Saturday, July 14, 2007

Wednesday, August 25, 1948

W.I.L. STANDINGS
W L Pct GB
Bremerton ... 81 51 .614 —
Victoria .... 77 59 .566 6
Spokane ..... 78 60 .565 6
Tacoma ...... 71 59 .541 9
Vancouver ... 57 64 .471 18½
Salem ....... 63 74 .460 20½
Wenatchee ... 61 73 .455 21
Yakima ...... 44 92 .323 39


TACOMA, Aug. 25—The Tacoma Tigers squeezed through for a 12-inning, 5-4, verdict over Bremerton as Dick Greco, who previously had two doubles and a single, batted in the winning run with an outfield fly.
George Nicholas pitched eight scoreless innings of relief ball, twice stopping the Tars with the bases loaded and none out.
Bremerton .......... 000 220 000 000—4 11 1
Tacoma ............. 300 100 000 001—5 12 1
Conant and Volpi; Greenlaw, Nicholas (5) and Hargadon.

VANCOUVER, Aug. 25—Sal Recca singled in Archie Wilson in the seventh inning, then brought in Vic Buccola with a fly ball in the 13th as Victoria shaded Vancouver 2-1 in the opener of a double-header at Capilano Stadium. The A's won the second game, 6-2, in five innings, as the game ran afoul of the time limit.
Vancouver had taken a 1-0 lead in the opener's fourth inning on a couple of hits and an error on Charlie Mead's ball. The Caps could have won it in the 12th when they got men on second and third with one one. Buddy Hjelmaa could have stolen home but slowed up for the called squeeze play. Hunk Anderson reached for the high outside pitch and popped up to Vic Buccola at first, who threw to third for the double-play.
Victoria picked up the win when Buccola singled and was sacrificed to second. Archie Wilson was walked, and with Babe Jensen at the plate, manager Ted Norbert called for the double steal. It worked, though Vancouver claimed interference. Jensen walked to load the bases and Recca soon came through with the game-winning fly.
Jim Propst got the win, holding Vancouver to eight hits.
Len Kasparovitch limited the Caps to five hits in gaining his 16th victory in the night contest. It was agreed no inning could start after 11 p.m. to enable both clubs to catch the boat for Victoria, and the fifth didn't start until three minutes before the time-limit.
Lou Kubiak had two hits in as many trips to the plate, while Buccola, Kasparovitch and Dick Morgan also had a pair of hits. Wilson and Buccola put together anothe double steal.
First game
Victoria .......... 000 000 100 000 1—2 5 1
Vancouver ...... 000 100 000 000 0—1 8 3
Propst and Recca; Costello, Anderson (9) and Brenner.
Second game
Victoria .......... 001 14—6 10 0
Vancouver ...... 001 01—2 5 1
Kasparovitch and Morgan; Robertson and Warren.

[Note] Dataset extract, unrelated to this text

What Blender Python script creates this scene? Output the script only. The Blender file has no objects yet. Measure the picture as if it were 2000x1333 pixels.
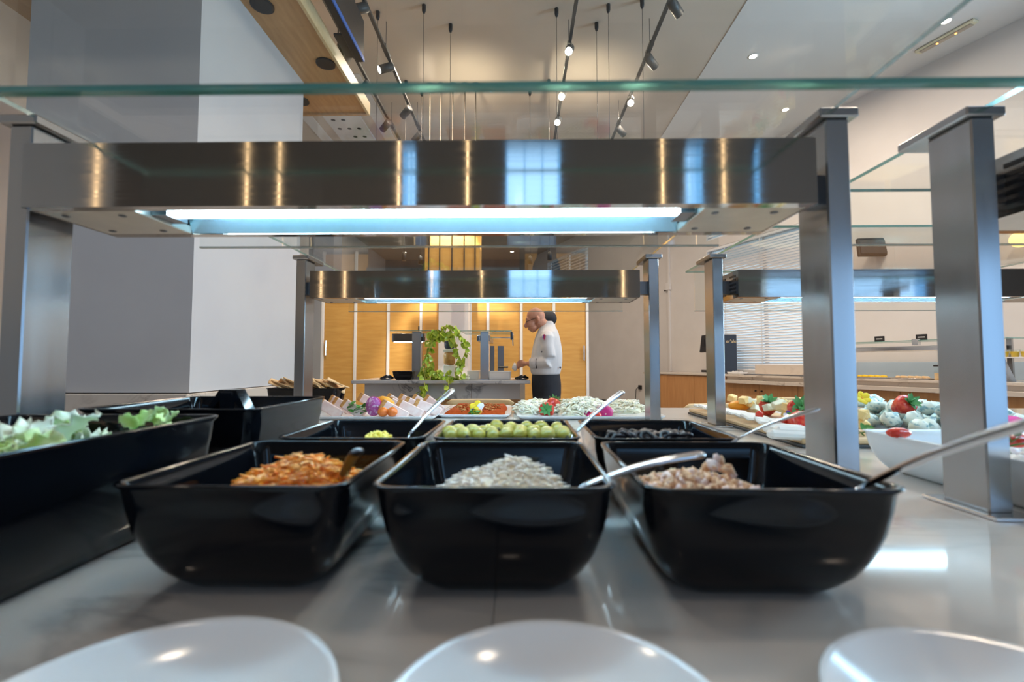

SPOKANE, Aug. 25—A crowd of 5,644 turned out at Spokane to see the Indians defeat the last-place Packers, 7-4, for Frank Nelson's 19th win.
Yakima ........... 102 000 010—4 11 4
Spokane ......... 200 201 02x—7 7 2
Ford and Constantino; Nelson and Sheely.

WENATCHEE, Aug. 25—Wenatchee trounced Salem, 18-5, tonight as Tom Rose scored his 15th victory of the season and Bill Wilson clouted his 30th home run.
Salem ............... 010 003 100—5 8 1
Wenatchee ........ 010 247 31x—18 16 0
Saltzaman, Dewitt (6), Whitt (6) and Burgher; Rose and Gardner.

Rain-Outs Cost Caps $30,000
The Caps are losing more than their share of WIL baseball games these days, but they're losing something else which hurts even more—money.
The recent seige of rain-out games (five days in a row without game) brought the total number of home games washed out to 20.
Of these the Caps have made up three, which leaves them with 17 yet to account for.
Figuring on an average of 2000 fans per game, which was the average per game paid attendance before the bad weather set in, and there are something like 34,000 fans who are missing from Bob Brown's front office attendance totals.
The cash value of these 34,000 absentees comes to something like $30,000.
Now the question is, which is worse, a second-division finish for the Caps, or the $30,000 which is missing from the local baseball till.